_Direction_: Return only the lines from the top of the material through the line marked by "return 1106 +", unaltered.

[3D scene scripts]
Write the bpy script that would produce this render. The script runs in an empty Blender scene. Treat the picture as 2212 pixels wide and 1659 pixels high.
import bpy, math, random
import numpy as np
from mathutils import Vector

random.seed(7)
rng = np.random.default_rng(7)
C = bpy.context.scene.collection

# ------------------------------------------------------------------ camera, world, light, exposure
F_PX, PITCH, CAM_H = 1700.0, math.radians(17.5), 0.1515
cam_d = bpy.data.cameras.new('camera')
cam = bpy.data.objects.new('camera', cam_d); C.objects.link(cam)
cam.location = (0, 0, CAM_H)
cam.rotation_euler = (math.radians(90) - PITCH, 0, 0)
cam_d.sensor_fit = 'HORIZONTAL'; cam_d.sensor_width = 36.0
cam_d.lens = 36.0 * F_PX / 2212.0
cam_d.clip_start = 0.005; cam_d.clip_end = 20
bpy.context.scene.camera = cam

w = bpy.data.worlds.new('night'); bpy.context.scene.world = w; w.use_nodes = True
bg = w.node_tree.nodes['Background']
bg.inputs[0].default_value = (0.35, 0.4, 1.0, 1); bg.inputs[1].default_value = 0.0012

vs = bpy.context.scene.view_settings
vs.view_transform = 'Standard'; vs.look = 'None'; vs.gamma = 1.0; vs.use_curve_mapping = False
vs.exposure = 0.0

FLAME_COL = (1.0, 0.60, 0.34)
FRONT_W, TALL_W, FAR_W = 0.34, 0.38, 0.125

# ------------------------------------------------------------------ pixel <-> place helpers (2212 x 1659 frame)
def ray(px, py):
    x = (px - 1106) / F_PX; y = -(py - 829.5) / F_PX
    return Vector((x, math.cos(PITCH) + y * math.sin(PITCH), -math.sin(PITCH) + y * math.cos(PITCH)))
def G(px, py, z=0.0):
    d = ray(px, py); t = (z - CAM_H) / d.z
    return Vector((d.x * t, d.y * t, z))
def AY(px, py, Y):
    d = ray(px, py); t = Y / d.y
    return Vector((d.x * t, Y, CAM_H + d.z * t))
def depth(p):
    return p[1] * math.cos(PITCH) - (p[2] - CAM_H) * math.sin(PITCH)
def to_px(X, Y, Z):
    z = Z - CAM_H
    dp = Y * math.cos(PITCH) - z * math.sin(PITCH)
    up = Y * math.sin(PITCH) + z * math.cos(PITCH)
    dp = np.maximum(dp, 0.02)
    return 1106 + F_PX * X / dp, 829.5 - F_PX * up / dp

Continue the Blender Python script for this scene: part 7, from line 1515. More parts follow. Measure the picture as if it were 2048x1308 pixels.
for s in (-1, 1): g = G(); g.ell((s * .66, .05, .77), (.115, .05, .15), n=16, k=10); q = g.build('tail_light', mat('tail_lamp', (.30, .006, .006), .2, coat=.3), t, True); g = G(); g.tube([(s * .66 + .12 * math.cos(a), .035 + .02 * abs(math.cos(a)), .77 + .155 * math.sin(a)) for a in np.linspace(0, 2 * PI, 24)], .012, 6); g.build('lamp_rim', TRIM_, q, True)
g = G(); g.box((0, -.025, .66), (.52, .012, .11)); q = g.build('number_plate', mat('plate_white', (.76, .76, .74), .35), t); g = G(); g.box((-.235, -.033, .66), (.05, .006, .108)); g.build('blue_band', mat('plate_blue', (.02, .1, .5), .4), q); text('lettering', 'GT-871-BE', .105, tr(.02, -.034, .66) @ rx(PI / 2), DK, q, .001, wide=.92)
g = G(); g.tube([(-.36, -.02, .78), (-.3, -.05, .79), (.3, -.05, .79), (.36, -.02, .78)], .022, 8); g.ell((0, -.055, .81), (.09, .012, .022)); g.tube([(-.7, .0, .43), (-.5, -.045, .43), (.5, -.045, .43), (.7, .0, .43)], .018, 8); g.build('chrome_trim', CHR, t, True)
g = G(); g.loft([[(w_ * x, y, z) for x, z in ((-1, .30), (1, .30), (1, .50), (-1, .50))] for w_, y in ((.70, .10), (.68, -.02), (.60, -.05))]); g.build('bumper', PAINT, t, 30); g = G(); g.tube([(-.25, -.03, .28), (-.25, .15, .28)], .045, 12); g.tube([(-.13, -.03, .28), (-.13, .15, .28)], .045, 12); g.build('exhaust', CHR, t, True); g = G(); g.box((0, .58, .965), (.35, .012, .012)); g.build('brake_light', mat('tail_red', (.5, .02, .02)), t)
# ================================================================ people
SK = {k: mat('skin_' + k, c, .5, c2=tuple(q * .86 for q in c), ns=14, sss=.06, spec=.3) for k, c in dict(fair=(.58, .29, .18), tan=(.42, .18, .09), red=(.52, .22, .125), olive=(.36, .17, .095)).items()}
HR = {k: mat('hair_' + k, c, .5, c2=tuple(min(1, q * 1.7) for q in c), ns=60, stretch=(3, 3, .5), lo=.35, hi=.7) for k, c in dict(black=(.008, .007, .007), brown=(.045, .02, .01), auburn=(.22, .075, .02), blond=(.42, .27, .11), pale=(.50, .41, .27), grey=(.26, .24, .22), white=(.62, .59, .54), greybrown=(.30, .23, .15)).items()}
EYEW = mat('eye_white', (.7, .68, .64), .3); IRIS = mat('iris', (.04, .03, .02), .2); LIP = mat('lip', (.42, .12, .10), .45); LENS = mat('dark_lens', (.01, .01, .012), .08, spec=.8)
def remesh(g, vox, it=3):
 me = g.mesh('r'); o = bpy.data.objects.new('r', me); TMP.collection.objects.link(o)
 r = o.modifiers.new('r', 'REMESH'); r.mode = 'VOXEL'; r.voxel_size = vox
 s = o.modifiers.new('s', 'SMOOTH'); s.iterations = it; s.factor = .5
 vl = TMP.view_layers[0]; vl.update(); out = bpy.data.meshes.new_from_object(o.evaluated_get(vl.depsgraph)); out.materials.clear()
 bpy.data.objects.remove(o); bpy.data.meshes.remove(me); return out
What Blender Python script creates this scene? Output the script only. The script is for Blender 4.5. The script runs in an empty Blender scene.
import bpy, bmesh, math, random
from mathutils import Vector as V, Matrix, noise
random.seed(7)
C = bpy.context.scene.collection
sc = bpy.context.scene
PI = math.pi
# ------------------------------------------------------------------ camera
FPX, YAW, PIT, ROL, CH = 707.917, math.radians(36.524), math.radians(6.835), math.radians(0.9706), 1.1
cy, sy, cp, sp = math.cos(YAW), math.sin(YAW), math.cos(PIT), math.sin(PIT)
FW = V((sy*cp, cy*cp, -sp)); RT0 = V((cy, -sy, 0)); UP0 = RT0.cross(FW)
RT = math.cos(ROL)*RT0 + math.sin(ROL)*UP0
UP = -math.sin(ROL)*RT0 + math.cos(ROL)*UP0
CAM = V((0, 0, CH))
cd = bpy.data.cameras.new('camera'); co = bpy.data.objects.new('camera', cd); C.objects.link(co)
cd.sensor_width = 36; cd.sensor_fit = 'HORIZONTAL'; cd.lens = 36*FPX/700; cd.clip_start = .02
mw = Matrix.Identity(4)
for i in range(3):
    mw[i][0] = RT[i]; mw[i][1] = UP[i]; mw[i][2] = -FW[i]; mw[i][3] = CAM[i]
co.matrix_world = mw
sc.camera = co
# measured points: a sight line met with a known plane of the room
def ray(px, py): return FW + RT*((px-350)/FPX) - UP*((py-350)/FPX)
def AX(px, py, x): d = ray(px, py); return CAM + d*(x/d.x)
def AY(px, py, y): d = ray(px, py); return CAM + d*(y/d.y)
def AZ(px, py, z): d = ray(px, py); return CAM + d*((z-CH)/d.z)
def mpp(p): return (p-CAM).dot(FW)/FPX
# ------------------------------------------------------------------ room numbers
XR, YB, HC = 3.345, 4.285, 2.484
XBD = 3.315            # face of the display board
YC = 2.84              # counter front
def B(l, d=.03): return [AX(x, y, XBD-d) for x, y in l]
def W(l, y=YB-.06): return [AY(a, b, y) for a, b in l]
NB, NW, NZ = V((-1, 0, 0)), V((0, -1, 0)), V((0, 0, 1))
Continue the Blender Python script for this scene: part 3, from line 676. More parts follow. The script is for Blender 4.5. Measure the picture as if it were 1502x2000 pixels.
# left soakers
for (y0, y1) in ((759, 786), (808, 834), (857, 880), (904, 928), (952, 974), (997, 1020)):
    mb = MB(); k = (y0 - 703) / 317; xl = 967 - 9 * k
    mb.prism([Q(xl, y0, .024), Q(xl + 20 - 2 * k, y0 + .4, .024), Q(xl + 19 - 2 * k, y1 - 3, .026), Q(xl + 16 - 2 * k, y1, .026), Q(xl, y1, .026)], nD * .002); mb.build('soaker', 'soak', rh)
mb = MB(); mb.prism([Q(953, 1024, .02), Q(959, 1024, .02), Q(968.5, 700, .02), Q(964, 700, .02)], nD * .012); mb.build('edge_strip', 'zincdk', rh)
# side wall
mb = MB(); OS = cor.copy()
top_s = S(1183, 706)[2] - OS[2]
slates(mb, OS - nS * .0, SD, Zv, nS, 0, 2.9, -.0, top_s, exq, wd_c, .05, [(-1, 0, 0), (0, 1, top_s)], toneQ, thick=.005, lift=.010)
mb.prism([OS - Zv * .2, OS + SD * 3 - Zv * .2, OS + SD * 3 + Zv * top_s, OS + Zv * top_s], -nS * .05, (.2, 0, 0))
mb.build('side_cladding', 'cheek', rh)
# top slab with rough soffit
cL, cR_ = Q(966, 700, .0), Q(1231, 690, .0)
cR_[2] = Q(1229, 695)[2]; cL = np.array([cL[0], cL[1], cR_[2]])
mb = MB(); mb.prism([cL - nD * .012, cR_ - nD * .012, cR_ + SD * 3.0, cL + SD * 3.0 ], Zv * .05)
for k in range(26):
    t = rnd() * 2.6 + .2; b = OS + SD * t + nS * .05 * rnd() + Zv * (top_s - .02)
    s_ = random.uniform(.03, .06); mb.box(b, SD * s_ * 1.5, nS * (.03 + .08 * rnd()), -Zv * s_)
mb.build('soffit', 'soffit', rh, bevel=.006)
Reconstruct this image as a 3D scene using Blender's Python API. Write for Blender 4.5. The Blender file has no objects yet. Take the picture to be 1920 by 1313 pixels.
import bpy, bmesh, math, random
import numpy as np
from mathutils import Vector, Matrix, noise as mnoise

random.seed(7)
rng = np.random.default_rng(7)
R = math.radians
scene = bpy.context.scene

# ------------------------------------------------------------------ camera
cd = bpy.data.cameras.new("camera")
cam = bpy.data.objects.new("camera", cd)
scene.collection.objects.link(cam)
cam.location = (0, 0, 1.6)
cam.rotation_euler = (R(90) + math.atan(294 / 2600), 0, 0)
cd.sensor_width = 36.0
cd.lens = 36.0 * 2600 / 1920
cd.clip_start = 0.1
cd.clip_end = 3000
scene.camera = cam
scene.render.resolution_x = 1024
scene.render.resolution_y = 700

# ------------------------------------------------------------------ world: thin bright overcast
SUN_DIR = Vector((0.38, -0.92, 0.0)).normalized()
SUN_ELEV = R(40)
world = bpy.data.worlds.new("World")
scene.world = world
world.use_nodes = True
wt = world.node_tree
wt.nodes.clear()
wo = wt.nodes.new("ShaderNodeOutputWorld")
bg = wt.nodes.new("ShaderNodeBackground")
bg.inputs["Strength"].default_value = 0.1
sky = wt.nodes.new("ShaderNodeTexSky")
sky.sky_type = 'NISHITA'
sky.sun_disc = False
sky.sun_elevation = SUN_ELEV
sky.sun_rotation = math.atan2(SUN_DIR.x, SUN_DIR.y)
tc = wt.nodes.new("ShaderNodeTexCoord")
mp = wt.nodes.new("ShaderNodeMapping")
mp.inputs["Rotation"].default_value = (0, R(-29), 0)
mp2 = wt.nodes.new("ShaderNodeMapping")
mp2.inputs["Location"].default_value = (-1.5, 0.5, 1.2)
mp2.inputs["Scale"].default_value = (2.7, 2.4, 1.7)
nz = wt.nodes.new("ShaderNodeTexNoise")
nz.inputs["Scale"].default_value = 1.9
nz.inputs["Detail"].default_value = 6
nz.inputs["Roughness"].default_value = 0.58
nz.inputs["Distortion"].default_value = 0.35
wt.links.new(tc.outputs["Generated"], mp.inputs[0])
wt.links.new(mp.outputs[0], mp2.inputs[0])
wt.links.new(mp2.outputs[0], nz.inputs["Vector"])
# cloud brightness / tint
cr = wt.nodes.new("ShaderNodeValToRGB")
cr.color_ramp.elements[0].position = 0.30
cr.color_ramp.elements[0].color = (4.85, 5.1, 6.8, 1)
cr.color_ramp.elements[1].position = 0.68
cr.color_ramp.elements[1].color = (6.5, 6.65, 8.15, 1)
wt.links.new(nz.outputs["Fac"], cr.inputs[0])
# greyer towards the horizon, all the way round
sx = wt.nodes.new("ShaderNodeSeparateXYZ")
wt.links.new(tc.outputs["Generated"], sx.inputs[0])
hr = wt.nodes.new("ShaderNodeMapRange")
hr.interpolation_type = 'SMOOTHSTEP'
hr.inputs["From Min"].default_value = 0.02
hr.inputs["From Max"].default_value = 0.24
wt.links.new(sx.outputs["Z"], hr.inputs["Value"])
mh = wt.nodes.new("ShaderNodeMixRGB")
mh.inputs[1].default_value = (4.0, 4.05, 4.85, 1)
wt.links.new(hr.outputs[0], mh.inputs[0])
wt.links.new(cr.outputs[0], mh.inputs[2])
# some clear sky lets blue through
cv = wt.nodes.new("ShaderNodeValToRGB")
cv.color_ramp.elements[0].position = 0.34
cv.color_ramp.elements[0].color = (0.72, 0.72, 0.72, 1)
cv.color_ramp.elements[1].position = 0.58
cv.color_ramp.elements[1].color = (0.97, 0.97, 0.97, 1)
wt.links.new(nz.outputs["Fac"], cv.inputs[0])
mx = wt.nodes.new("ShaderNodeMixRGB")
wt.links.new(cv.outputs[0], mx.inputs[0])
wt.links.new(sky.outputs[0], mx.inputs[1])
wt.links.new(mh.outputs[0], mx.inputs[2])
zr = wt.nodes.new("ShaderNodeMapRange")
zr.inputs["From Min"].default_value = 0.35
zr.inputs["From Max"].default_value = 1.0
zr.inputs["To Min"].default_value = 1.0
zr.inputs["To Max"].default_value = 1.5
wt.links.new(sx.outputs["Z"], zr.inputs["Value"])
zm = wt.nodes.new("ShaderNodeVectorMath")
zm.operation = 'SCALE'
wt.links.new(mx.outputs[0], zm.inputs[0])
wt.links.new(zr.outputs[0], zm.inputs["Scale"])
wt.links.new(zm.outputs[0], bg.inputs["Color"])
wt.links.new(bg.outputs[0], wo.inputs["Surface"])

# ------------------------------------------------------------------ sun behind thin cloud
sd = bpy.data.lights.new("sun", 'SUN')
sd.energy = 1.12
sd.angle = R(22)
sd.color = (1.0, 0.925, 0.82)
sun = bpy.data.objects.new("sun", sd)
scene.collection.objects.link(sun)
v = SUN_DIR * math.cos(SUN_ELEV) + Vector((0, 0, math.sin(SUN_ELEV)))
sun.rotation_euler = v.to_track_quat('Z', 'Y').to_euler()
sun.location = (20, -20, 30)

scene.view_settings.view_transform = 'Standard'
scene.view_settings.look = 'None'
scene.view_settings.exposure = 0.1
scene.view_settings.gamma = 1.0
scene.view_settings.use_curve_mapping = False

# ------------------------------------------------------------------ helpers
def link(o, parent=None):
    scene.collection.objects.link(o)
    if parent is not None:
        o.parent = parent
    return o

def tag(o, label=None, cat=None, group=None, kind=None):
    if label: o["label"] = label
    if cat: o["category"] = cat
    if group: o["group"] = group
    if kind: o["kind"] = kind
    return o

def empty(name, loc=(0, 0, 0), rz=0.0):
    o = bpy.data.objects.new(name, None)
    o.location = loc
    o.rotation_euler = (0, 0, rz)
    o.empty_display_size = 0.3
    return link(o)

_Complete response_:
Write the bpy script that would produce this render. The script runs in an empty Blender scene. Treat the picture as 2212 pixels wide and 1659 pixels high.
import bpy, math, random
import numpy as np
from mathutils import Vector

random.seed(7)
rng = np.random.default_rng(7)
C = bpy.context.scene.collection

# ------------------------------------------------------------------ camera, world, light, exposure
F_PX, PITCH, CAM_H = 1700.0, math.radians(17.5), 0.1515
cam_d = bpy.data.cameras.new('camera')
cam = bpy.data.objects.new('camera', cam_d); C.objects.link(cam)
cam.location = (0, 0, CAM_H)
cam.rotation_euler = (math.radians(90) - PITCH, 0, 0)
cam_d.sensor_fit = 'HORIZONTAL'; cam_d.sensor_width = 36.0
cam_d.lens = 36.0 * F_PX / 2212.0
cam_d.clip_start = 0.005; cam_d.clip_end = 20
bpy.context.scene.camera = cam

w = bpy.data.worlds.new('night'); bpy.context.scene.world = w; w.use_nodes = True
bg = w.node_tree.nodes['Background']
bg.inputs[0].default_value = (0.35, 0.4, 1.0, 1); bg.inputs[1].default_value = 0.0012

vs = bpy.context.scene.view_settings
vs.view_transform = 'Standard'; vs.look = 'None'; vs.gamma = 1.0; vs.use_curve_mapping = False
vs.exposure = 0.0

FLAME_COL = (1.0, 0.60, 0.34)
FRONT_W, TALL_W, FAR_W = 0.34, 0.38, 0.125

# ------------------------------------------------------------------ pixel <-> place helpers (2212 x 1659 frame)
def ray(px, py):
    x = (px - 1106) / F_PX; y = -(py - 829.5) / F_PX
    return Vector((x, math.cos(PITCH) + y * math.sin(PITCH), -math.sin(PITCH) + y * math.cos(PITCH)))
def G(px, py, z=0.0):
    d = ray(px, py); t = (z - CAM_H) / d.z
    return Vector((d.x * t, d.y * t, z))
def AY(px, py, Y):
    d = ray(px, py); t = Y / d.y
    return Vector((d.x * t, Y, CAM_H + d.z * t))
def depth(p):
    return p[1] * math.cos(PITCH) - (p[2] - CAM_H) * math.sin(PITCH)
def to_px(X, Y, Z):
    z = Z - CAM_H
    dp = Y * math.cos(PITCH) - z * math.sin(PITCH)
    up = Y * math.sin(PITCH) + z * math.cos(PITCH)
    dp = np.maximum(dp, 0.02)
    return 1106 + F_PX * X / dp, 829.5 - F_PX * up / dp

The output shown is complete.